By Jason Wojciechowski on June 26, 2010 at 9:30 PM
Oakland and Pittsburgh are having a '70s throwback night tonight. The A's are wearing solid gold uniforms with green piping while the Pirates have on their all-black duds and those famous square yellow caps. As part of the promotion, Comcast Sports Network California decided to do a '70s themed broadcast, with dated yellow graphics, no constant balls-strikes-out-score graphic in the top left corner, announcers in awful yellow sports coats, giant logos on the mics, and so forth.
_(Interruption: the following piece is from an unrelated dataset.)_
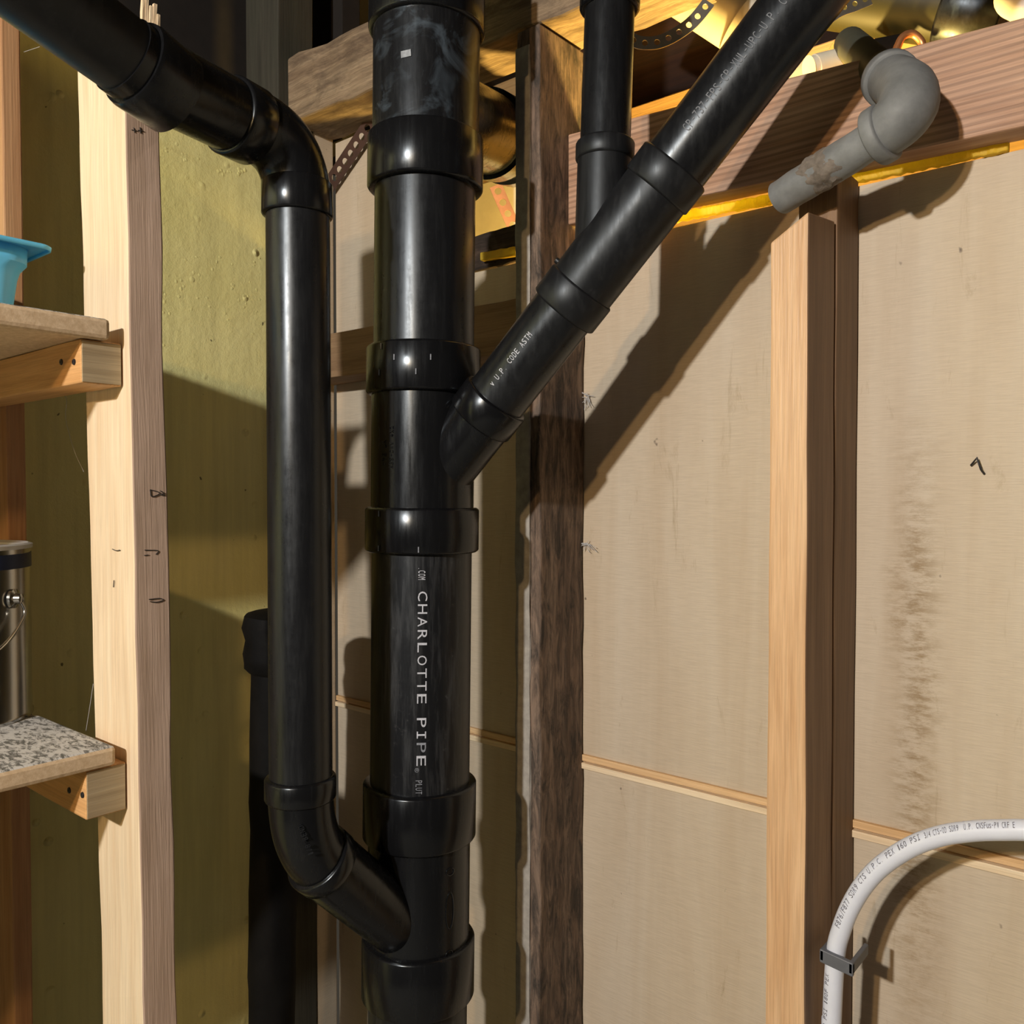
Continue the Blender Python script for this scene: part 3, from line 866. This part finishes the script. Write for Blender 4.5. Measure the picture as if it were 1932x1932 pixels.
tube('nipple', [e2, e2.lerp(e3, .5), e3, e3 + nd * .08], rg * 1.02, plain('dark_green_pipe', (0.07, 0.075, 0.055), .6, var=.3), gp, 24)
bm = bmesh.new()
n_ = 26; seg_ = 40; rings = []
d_, e_, f_ = frame(gd, CAM - g0)
for i in range(n_ + 1):
    ring = []
    for k in range(seg_):
        a_ = 2 * math.pi * k / seg_
        u_ = e_ * math.cos(a_) + f_ * math.sin(a_)
        t_ = .034 + .036 * i / n_ + .006 * math.sin(a_ * 2 + 1) + .004 * noise.noise(u_ * 3)
        env = max(0.0, math.sin(math.pi * i / n_)) ** .5
        p = g0 + gd * t_
        lump = noise.noise((p + u_ * rg) * 130) * .0026 + noise.noise((p + u_ * rg) * 320) * .0012
        ring.append(bm.verts.new(p + u_ * (rg - .0012 + env * (.0022 + lump))))
    rings.append(ring)
for a_, b_ in zip(rings[:-1], rings[1:]):
    for k in range(seg_): bm.faces.new((a_[k], a_[(k + 1) % seg_], b_[(k + 1) % seg_], b_[k]))
link('crust', bm, m_crust, gp, smooth=True)

# ------------------------------------------------------------------ white water pipe and its clamp
wp = thing('water_pipe', onY(1568, 1932, .80), 'white plastic water pipe bending to the right below the joint', 'pipe')
wp.location.z = 0
YW = 0.795
cl = [(1566, 2010), (1569, 1932), (1576, 1805), (1588, 1752), (1607, 1706), (1634, 1664), (1668, 1630), (1720, 1597), (1775, 1577), (1835, 1568), (1890, 1566), (1950, 1567), (2100, 1580)]
P = [onY(x, y, YW) for x, y in cl]
low = Vector((P[0].x - .01, YW, 0))
P = [low, low.lerp(P[0], .5)] + P
P = catmull(P, 8)
tb = tube('tubing', P, 0.0086, m_pex, wp, 24)
S = [0.0]
for a_, b_ in zip(P[:-1], P[1:]): S.append(S[-1] + (b_ - a_).length)
T = tangents(P)
def pex_path(s0):
    def f(t):
        s = min(max(s0 + t, 0), S[-1] - 1e-4)
        i = max(k for k in range(len(S)) if S[k] <= s); i = min(i, len(P) - 2)
        k = (s - S[i]) / (S[i + 1] - S[i]); p = P[i].lerp(P[i + 1], k); d_ = T[i].lerp(T[i + 1], k).normalized()
        n_ = CAM - p; n_ = (n_ - d_ * n_.dot(d_)).normalized()
        return p, d_, n_
    return f
def s_at(px, py):
    q = onY(px, py, YW); return min(range(len(P)), key=lambda i: (P[i] - q).length)
s_a, s_b = S[s_at(1590, 1745)], S[s_at(1745, 1587)]
wrap_text('lettering', 'F876/F877 SDR9 CTS U.P.C. PEX 160 PSI', pex_path(s_a), .0086, .50, s_b - s_a, .0050, m_ink, tb)
s_a, s_b = S[s_at(1752, 1584)], S[s_at(1925, 1566)]
wrap_text('lettering', '3/4 CTS-OD SDR9  U.P. cNSFus-PW CRF E', pex_path(s_a), .0086, .45, s_b - s_a, .0050, m_ink, tb)
s_a, s_b = S[s_at(1560, 1925)], S[s_at(1572, 1830)]
wrap_text('lettering', '100 PSI 180F PEX', pex_path(s_a), .0086, .75, s_b - s_a, .0040, m_ink, tb)
pc = thing('pipe_clamp', onY(1576, 1808, YW), 'small grey plastic clamp holding the white pipe to the stud', 'clamp')
c0 = onY(1546, 1797, .782); c1 = onY(1609, 1826, .782)
cd = (c1 - c0); cn = cd.normalized()
board('bar', c0 + Vector((0, 0, -.009)), cd, Vector((0, .005, 0)), Vector((0, 0, .0125)), m_clamp, pc, bevel=.001)
board('arm', c0 + Vector((0, 0, -.007)), cn * .004, Vector((0, .045, 0)), Vector((0, 0, .010)), m_clamp, pc, bevel=.0008)
board('arm', c1 - cn * .004 + Vector((0, 0, -.007)), cn * .004, Vector((0, .045, 0)), Vector((0, 0, .010)), m_clamp, pc, bevel=.0008)

# ------------------------------------------------------------------ straps
A = onY(606, 372, .896); B = onY(716, 208, .896)
tag(strap('hanger_strap', [A, A.lerp(B, .5), B], .024, .0170, .0055, m_rust, (B - A).cross(FH)), 'dark perforated metal strap slanting behind the main stack', 'strap')
Q = [atF(x, y, .955) for x, y in ((1185, 70), (1205, 80), (1235, 81), (1262, 72), (1290, 55), (1310, 38), (1330, 14), (1350, -14))]
tag(strap('hanger_strap', catmull(Q, 5), .0145, .0135, .0033, m_steel, UP * 1.0 + RT * .35), 'curved perforated metal strap beside the narrow black pipe', 'strap')
Q = [atF(x, y, .99) for x, y in ((1550, 42), (1580, 20), (1612, 8), (1650, -8))]
tag(strap('hanger_strap', catmull(Q, 5), .0165, .0125, .0030, m_steel, UP), 'short perforated metal strap under the olive pipe', 'strap')

# ------------------------------------------------------------------ behind the wall, above the plywood
tag(board('floor_joist', (-1.02, 1.30, H(0.56)), (2.2, 0, 0), (0, .04, 0), (0, 0, .30), m_joist, n=8, jit=.003, bevel=.003), 'dark red floor joist seen above the fir plank', 'joist')
tag(board('ledger', (-0.86, 1.262, H(0.632)), (2.0, 0, 0), (0, .036, 0), (0, 0, .030), m_ledger, n=8, jit=.002), 'narrow amber ledger along the foot of the dark red joist', 'ledger')
tag(board('short_block', (-0.765, 1.265, H(0.48)), (0.034, 0, 0), (0, .035, 0), (0, 0, .151), m_ledger), 'short upright amber block under the ledger', 'block')
tag(board('rear_board', (-1.16, 1.235, 0.0), (.27, 0, 0), (0, .018, 0), (0, 0, CZ + .60), m_pvc, n=6, jit=.002), 'brightly lit pale board glimpsed behind the black main stack', 'board')

pv = thing('pvc_pipe', atF(1320, 40, 1.12), 'thick white pipe crossing behind the black branch at the ceiling', 'pipe')
A = atF(1150, -110, 1.14); B = atF(1480, 105, 1.10)
lathe('pipe', A, B, [(0, .033), ((B - A).length * .74, .033), ((B - A).length * .74, .038), ((B - A).length * .9, .038), ((B - A).length * .9, .03)], m_pvc, pv, 40)
pe_ = thing('pvc_elbow', atF(1488, 130, 1.0), 'pale pipe end peeping out just right of the black branch', 'pipe')
A = atF(1440, 118, 1.10); B = atF(1488, 132, .99)
lathe('socket', A, B, [(0, .017), ((B - A).length - .03, .017), ((B - A).length - .03, .0185), ((B - A).length, .0185), ((B - A).length + .001, .016)], m_pvc, pe_, 32)
ph = thing('pvc_pipe', atF(1560, 115, 1.0), 'thin pale pipe lying along the top of the plank, left of the grey nipple', 'pipe')
A = atF(1526, 130, .965); B = atF(1598, 112, .972); Lp = (B - A).length
lathe('pipe', A, B, [(0, .014), (0.001, .0125), (Lp * .16, .0125), (Lp * .162, .0138), (Lp, .0138)], m_pvc, ph, 32)
ol = thing('drain_pipe', atF(1700, 20, 1.0), 'big olive drain pipe with a black coupling, top right', 'pipe')
A = atF(1520, -22, 1.10); B = atF(1905, 32, 1.00); Lo = (B - A).length
lathe('pipe', A, B, [(0, .042), (Lo * .76, .042)], m_olive, ol, 48)
lathe('coupling', A, B, hubprof(Lo * .70, Lo * .98, .036, .0455, .003), m_abs_smear, ol, 48)
tag(board('joist_offcut', atF(1585, 60, 1.09), RT * .075 - UP * .02, FH * .04, UP * -.035, m_ledger, bevel=.002), 'amber offcut of wood under the olive pipe', 'offcut')
tag(board('iron_bracket', atF(1650, 72, 1.03), RT * .032 + UP * .006, FH * .03, UP * -.026, m_iron, bevel=.001), 'dark bracket sitting on the plank below the olive pipe', 'bracket')
bm = bmesh.new()
Q = catmull([atF(x, y, 1.02) for x, y in ((1690, 96), (1703, 70), (1722, 64), (1738, 78), (1742, 94))], 6)
add_tube(bm, Q, .0045, 10)
tag(link('copper_loop', bm, m_copper, smooth=True), 'small copper loop on the plank beneath the olive pipe', 'tube')
bm = bmesh.new()
bmesh.ops.create_icosphere(bm, subdivisions=4, radius=.022, matrix=Matrix.Translation(atF(1926, 8, .90)))
for v in bm.verts: v.co += v.normal * noise.noise(v.co * 30) * .012
tag(link('rag', bm, m_rag, smooth=True), 'crumpled white rag at the right end above the plank', 'rag')
Q = [atF(x, y, 1.33) for x, y in ((935, 350), (950, 385), (968, 425), (985, 470))]
tag(strap('hanger_strap', catmull(Q, 5), .020, .019, .0055, m_copper, RT), 'coppery perforated strap lit from behind, by the old stud', 'strap')

# yellow strips standing in for light leaking under the plank
def light_leak(px0, py0, px1, py1, name_label, seed):
    A = onY(px0, py0, .9035); B = onY(px1, py1, .9035)
    Lv = B - A
    return tag(board('leak_strip', A - Vector((0, 0, .0055)), Lv, Vector((0, .009, 0)), Vector((0, 0, .0105)), m_leak, None, 50, .0022, .0015, seed), name_label, 'light_leak')
light_leak(1252, 412, 1462, 372, 'yellow strip standing in for leaked light, left of the slant-topped stud, below the plank', 1)
light_leak(1600, 336, 1902, 272, 'yellow strip standing in for leaked light, right of the studs, below the plank', 2)
tag(board('leak_block', onY(905, 492, .902), onY(972, 481, .902) - onY(905, 492, .902), Vector((0, .01, 0)), Vector((0, 0, .012)), m_leak, n=12, jit=.0012), 'yellow strip standing in for leaked light under the dark crumbling wood behind the main stack', 'light_leak')

# cobweb threads and a staple
bm = bmesh.new()
for s in ([(104, 728), (125, 752), (124, 790), (140, 850), (158, 890)], [(162, 1380), (170, 1330), (176, 1290)], [(45, 98), (75, 88)]):
    add_tube(bm, catmull([onY(x, y, .40) for x, y in s], 4) if len(s) > 2 else [onY(x, y, .40) for x, y in s], .00028, 4)
for cx_, cy_ in ((1106, 748), (1106, 1026)):
    for k in range(14):
        a_ = rr.uniform(0, 6.28); l_ = rr.uniform(6, 24)
        q = [(cx_ + rr.gauss(0, 2) + t_ * l_ * math.cos(a_), cy_ + rr.gauss(0, 2) + t_ * l_ * math.sin(a_) + 4 * t_ * t_) for t_ in (0, .5, 1)]
        add_tube(bm, catmull([onY(x, y, .905) for x, y in q], 3), .00035, 4)
w_ = tag(link('cobweb', bm, m_web), 'faint grey cobweb threads by the front post and on the old stud edge', 'cobweb'); w_['kind'] = 'stuff'
bm = bmesh.new()
add_tube(bm, [onY(1832, 878, .908), onY(1843, 864, .902), onY(1851, 886, .903), onY(1857, 894, .909)], .0011, 6)
tag(link('staple', bm, m_nail), 'bent dark staple in the plywood on the right', 'staple')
Additionally, as you always see at these things, the booth has seen a parade of guests from the '72-'74 A's, including the great Vida Blue. As a special treat for A's fans whose memories go back farther than mine, Monte Moore was brought in to call the 5th inning in place of Greg Papa. Moore started with the Kansas City A's, came west with the team, and retired after the 1992 season. In the bottom of the fifth, Ray Fosse (with whom Monte had called games in the late '80s) got Monte to talk about the bell he'd brought with him to the booth. Monte explained, while calling the weak outs made by the first two batters, the history of how he came to call homers "dingers". With Kurt Suzuki coming to the plate, he managed to wrap up his story, explaining that he amassed a collection of bells given to him by fans that he'd ring on the air when the A's hit a home run.
Suzuki, who had no choice but to act as poetically as he possibly could, promptly hit a homer. Monte and Ray could do nothing but laugh in delight. And, of course, ring that bell.